From the July 2016 Distilleries issue:
“Everyone has their signature drink,” says Emily Timberlake, explaining the rising popularity of cocktail books. Timberlake, a Falls Church native and senior editor at California’s Ten Speed Press, ushers food- and drink-related books from proposal to shelf-ready status. She’s also a cocktail geek: At her wedding she handed out favors of homemade bitters in a range of flavors.
But it’s not just the rise of books with cocktail recipes, or even of specific spirits, like the recently released Whiskey: A Spirited Story With 75 Classic And Original Cocktails by Michael Dietsch, Vermouth: The Revival of the Spirit that Created America’s Cocktail Culture by Adam Ford and Sherry: A Modern Guide to the Wine World’s Best-Kept Secret by Talia Baiocchi, that publishing houses find audiences for.
Today’s “cocktail drinkers and readers are more interested in a deep dive,” says Timberlake, which is why the extreme niche is now in print. These single-subject cocktail books share a few traits: They are usually slim, start with history, lure and the aura surrounding the drink and provide recipes both classic and modern. The design is sharp and spare, though quite charming, especially in Spritz: Italy’s Most Iconic Aperitivo Cocktail, with Recipes by Baiocchi and Leslie Pariseau. These books are made to decorate bar carts and reward a gracious host.
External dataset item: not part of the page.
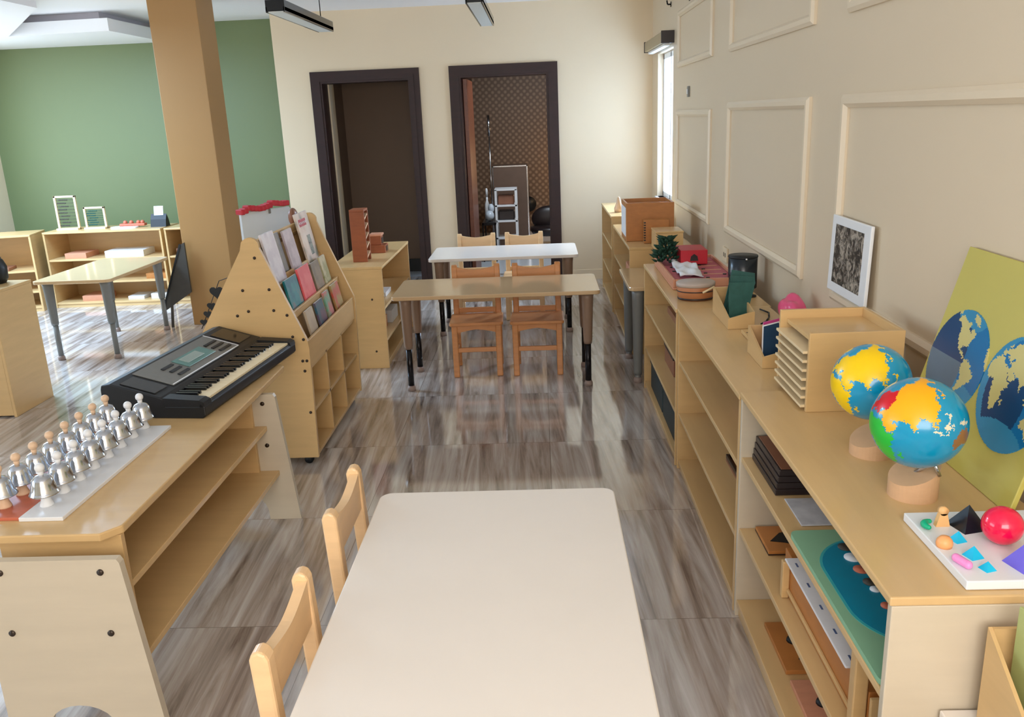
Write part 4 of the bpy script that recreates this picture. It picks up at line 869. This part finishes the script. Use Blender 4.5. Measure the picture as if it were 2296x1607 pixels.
sbox('long_tray', 'long brown tray on the upper shelf beneath the pink tray', 'tray', (0.20, 0.70, 0.035), (0.80, 4.35, 0.515), M['brownlid'])
t = thing('dark_box', 'brown box with a dark rim on the second shelf beneath the pink tray', 'box', (0.78, 4.42, 0.265))
bm = BM(); box(bm, -0.11, 0.11, -0.16, 0.16, 0, 0.10, 0.003); obj('body', bm, M['brownlid'], t)
bm = BM(); box(bm, -0.115, 0.115, -0.165, 0.165, 0.09, 0.115, 0.003); obj('lid', bm, M['dkbrown'], t)
sbox('folded_cloth', 'pink folded cloth on the second shelf beneath the pink tray', 'cloth', (0.16, 0.18, 0.05), (0.78, 4.12, 0.265), M['rosefelt'], bev=0.012)
for k, (y, lab) in enumerate(((4.55, 'dark green storage box on the bottom shelf, farther of two'), (4.06, 'dark green storage box on the bottom shelf, nearer of two'))):
    t = thing('storage_box', lab, 'box', (0.79, y, 0.046), group='dark green boxes on the bottom shelf')
    bm = BM(); box(bm, -0.17, 0.17, -0.23, 0.23, 0, 0.15, 0.006); obj('body', bm, M['dkgreen'], t)
    bm = BM(); box(bm, -0.175, 0.175, -0.235, 0.235, 0.15, 0.165, 0.004); obj('lid', bm, M['dkgreen'], t)

# card holders on the middle unit
def card_holder(label, loc, dims=(0.105, 0.30, 0.13), group='birch card holders'):
    """front (low) end at local y = 0"""
    wd, dp, h = dims; t = thing('card_holder', label, 'card holder', loc, 0, group)
    hl = h*0.40; tk = 0.007
    for x in (0, wd-tk):
        bm = BM(); hh = hl if x == 0 else h*0.62
        prism(bm, [(0, 0), (dp, 0), (dp, h), (0, hh)], x, x+tk, 'x'); obj('side_panel', bm, M['ply'], t)
    bm = BM(); prism(bm, [(tk, 0), (wd-tk, 0), (wd-tk, h*0.62), (tk, hl)], 0, tk, 'y'); obj('front_panel', bm, M['ply'], t)
    bm = BM(); box(bm, tk, wd-tk, dp-tk, dp, 0, h); obj('back_panel', bm, M['ply'], t)
    bm = BM(); box(bm, tk, wd-tk, tk, dp-tk, 0, tk); obj('base_panel', bm, M['ply'], t)
    return t
card_holder('birch card holder with dark green cards on the middle right shelf', (0.735, 3.31, 0.763), (0.105, 0.31, 0.11))
card_holder('smaller birch card holder with navy cards beside the tray cabinet', (0.733, 2.765, 0.763), (0.10, 0.21, 0.10))
card_holder('birch holder with an olive card at the lower right corner', (0.752, 1.13, 0.546), (0.12, 0.17, 0.19))
for k, (dx, dy, rz, h, lab) in enumerate(((0.050, 0.10, 0.30, 0.155, 'dark green card standing at the front of the larger card holder'), (0.055, 0.15, 0.12, 0.175, 'dark green card in the middle of the larger card holder'), (0.053, 0.20, 0.0, 0.19, 'dark green card at the back of the larger card holder'))):
    bm = BM(); prism(bm, [(-0.030, 0), (0.040, 0), (0.056, h*0.86), (0.046, h), (-0.050, h*0.92)], -0.003, 0.003, 'y')
    tag(obj('green_card', bm, M['cardgreen'], loc=(0.738+dx-0.004*k, 3.31+dy, 0.782), rot=(-0.12, 0.16+0.09*k, rz*0.2)), lab, 'card', 'dark green cards')
for k, (dx, dy, m, h, lab) in enumerate(((0.048, 0.06, 'navyc', 0.135, 'navy blue card with pale border at the front of the smaller holder'), (0.058, 0.085, 'magenta', 0.14, 'magenta card just behind the navy card'), (0.062, 0.105, 'pinkp', 0.135, 'pink card behind the magenta card'))):
    t = thing('card', lab, 'card', (0.733+dx, 2.765+dy, 0.771), rot=(-0.16, 0, 0.10))
    bm = BM(); prism(bm, [(-0.036, 0), (0.036, 0), (0.040, h*0.66), (0.028, h), (-0.030, h*0.92)], -0.002, 0.002, 'y'); obj('sheet', bm, M['paper'] if k == 0 else M[m], t)
    if k == 0:
        bm = BM(); prism(bm, [(-0.033, 0.003), (0.033, 0.003), (0.037, h*0.65), (0.026, h-0.004), (-0.027, h*0.92-0.004)], -0.0026, -0.0018, 'y'); obj('print', bm, M['navyc'], t)
sbox('olive_card', 'olive green card with a blue top edge standing in the corner holder', 'card', (0.006, 0.11, 0.24), (0.792, 1.215, 0.556), M['limegreen'], rz=0.15)
t = thing('blue_card', 'light blue card in the corner holder behind the olive one', 'card', (0.806, 1.215, 0.556), 0.15)
bm = BM(); box(bm, -0.003, 0.003, -0.05, 0.05, 0, 0.246, 0.001); obj('sheet', bm, M['cyan'], t)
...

Timberlake credits two books out in 2011 with kick-starting the current beverage book craze, Bitters: A Spirited History of a Classic Cure-All, with Cocktails, Recipes, and Formulas by Brad Thomas Parsons and The PDT Cocktail Book: The Complete Bartender’s Guide from the Celebrated Speakeasy by Jim Meehan. The current cocktail renaissance, which demonized the sweet, neon drinks of the ’80s and ’90s and welcomed nouveau speakeasies and mixologists with bespoke mustaches, started its ascent at the turn of this century. But it took a decade to wean Carrie fans off cosmos and on to stylish, bitter drinks, celebrated in The Negroni: Drinking to La Dolce Vita, with Recipes & Lore by Gary Regan. This movement also focused attention on what has been there all along, the preeminent sippers, honored in The Old-Fashioned: The Story of the World’s First Classic Cocktail, with Recipes and Lore by Robert Simonson and The Manhattan: The Story of the First Modern Cocktail with Recipes by Philip Greene.
Even tangentially related alcohol books are getting more attention. Released in 2014, Shrubs: An Old Fashioned Drink for Modern Times by Dietsch is getting rereleased with more recipes this year. Writes Countryman Press publicist Devorah Backman, “the ‘single subject’ book is really popular right now, isn’t it?”